--- Start ---

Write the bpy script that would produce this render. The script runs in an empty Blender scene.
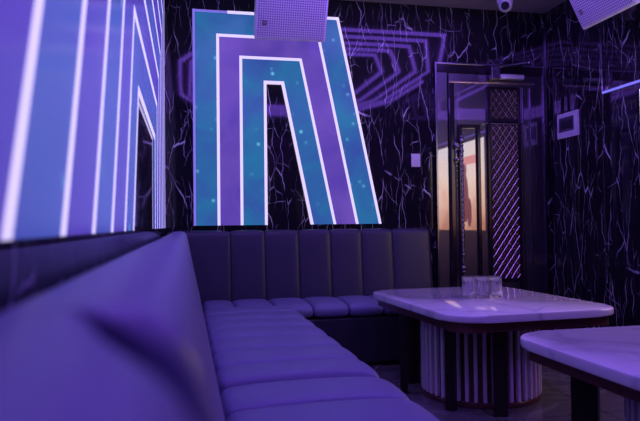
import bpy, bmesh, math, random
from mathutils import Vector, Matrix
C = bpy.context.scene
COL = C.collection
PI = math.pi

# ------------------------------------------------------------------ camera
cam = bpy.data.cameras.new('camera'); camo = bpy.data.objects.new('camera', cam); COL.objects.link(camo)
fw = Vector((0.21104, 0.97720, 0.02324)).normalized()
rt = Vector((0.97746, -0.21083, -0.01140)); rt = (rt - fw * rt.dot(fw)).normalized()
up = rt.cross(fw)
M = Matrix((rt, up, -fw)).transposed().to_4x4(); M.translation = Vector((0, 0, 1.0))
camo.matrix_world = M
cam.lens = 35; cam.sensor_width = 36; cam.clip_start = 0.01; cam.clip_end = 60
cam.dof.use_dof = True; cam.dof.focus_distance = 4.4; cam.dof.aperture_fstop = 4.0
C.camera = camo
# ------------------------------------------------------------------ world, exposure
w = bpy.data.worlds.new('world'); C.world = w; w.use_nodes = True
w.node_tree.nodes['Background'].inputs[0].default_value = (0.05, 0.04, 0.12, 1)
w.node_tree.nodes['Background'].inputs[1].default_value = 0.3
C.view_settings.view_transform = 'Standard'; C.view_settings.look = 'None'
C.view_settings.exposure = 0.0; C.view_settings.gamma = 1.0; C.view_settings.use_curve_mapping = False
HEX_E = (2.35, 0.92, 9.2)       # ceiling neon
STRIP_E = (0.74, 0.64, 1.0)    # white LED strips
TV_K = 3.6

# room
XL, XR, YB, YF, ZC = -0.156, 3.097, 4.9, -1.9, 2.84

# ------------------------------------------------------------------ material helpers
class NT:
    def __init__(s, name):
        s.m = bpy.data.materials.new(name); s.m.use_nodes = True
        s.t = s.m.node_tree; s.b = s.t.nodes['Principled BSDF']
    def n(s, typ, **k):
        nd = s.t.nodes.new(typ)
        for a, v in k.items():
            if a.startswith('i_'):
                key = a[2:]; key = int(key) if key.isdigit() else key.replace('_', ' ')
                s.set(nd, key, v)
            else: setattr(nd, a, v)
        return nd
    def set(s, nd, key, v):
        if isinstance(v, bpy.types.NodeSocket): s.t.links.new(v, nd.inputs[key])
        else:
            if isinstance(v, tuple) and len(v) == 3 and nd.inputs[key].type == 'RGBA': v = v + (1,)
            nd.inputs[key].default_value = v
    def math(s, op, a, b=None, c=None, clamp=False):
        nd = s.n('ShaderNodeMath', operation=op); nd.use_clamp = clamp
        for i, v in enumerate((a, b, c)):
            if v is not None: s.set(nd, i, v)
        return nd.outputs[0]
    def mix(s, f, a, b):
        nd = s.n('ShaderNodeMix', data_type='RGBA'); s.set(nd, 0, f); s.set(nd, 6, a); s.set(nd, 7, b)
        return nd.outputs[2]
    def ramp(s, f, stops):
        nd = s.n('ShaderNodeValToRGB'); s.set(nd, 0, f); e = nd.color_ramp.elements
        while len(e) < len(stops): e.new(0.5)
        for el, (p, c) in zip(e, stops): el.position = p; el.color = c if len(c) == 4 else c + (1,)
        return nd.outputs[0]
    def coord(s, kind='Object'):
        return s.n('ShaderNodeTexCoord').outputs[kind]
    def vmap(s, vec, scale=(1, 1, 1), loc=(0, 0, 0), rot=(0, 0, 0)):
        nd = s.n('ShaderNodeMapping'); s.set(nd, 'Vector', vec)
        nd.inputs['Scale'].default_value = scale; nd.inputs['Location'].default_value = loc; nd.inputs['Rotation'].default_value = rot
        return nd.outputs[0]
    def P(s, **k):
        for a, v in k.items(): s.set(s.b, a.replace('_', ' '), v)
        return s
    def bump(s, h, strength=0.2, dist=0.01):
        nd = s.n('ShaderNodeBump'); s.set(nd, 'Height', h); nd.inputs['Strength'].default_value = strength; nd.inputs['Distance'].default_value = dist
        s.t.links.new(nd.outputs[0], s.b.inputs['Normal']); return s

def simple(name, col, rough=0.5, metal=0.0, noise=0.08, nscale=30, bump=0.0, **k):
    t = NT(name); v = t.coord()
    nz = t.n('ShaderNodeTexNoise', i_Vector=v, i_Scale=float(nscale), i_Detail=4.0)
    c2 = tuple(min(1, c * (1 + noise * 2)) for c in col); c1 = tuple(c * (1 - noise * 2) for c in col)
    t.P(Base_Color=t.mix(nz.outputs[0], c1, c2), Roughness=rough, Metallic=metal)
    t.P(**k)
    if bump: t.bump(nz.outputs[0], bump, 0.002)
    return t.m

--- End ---

Count the lines of the data that include the string "scene", and give only that number.

2